Other reasons why I love the Oceanview walk

You won’t often find walks that are easy to reach and complete that are as good as the Oceanview walk. It’s a fantastic option when you don’t have time or energy for a “real walk”, or if you are with young kids or injured people.

The diversity of landscape this short stroll offers is amazing. The one-kilometre walk takes you through a forest with beautiful trees and rocks, along a creek with stunning colours then next to the ocean with a beach made of black volcanic rock.

Where is the Oceanview walk in Burleigh Heads National Park?

The Oceanview walk goes around the headland on Burleigh Head National Park. You can access it from Tallebudgera Creek (park at Jellurgal Aboriginal Centre) or Goodwin Terrace near Burleigh Beach (limited parking spots). The one-kilometre path is rather flat and well maintained.
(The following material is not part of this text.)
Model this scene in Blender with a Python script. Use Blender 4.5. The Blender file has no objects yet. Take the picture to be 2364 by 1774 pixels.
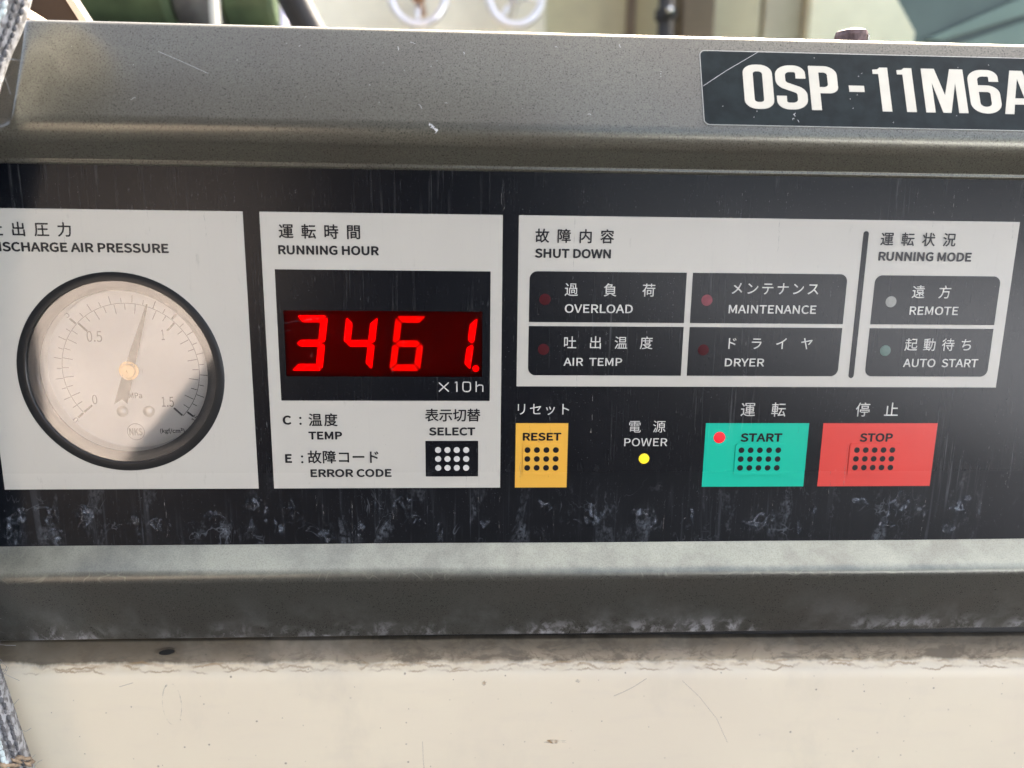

You may want to allow more time to check out Burleigh Heads Rock Pools and the view of Surfer Paradise in the background. If you want a lunch with a view, it’s a good spot. You have space to sit on the grass in front of the ocean, and a few restaurants with a view. As often in the region, the local Surf Club is a good option for a budget meal with an unbeatable view. If you can walk uphill, consider coming back via the top of the headland by following the Rainforest Circuit and Tumgun Lookout. If you’re there on a hot day, Tallebudgera Creek is also a reputed calm spot for a dip.

It’s hard to get lost in Burleigh Head National Park, but here’s a map to plan your trip.

Burleigh Head is on the Gold Coast, about half an hour south of Surfers Paradise. It takes just over one hour to drive there from Brisbane when there’s no traffic.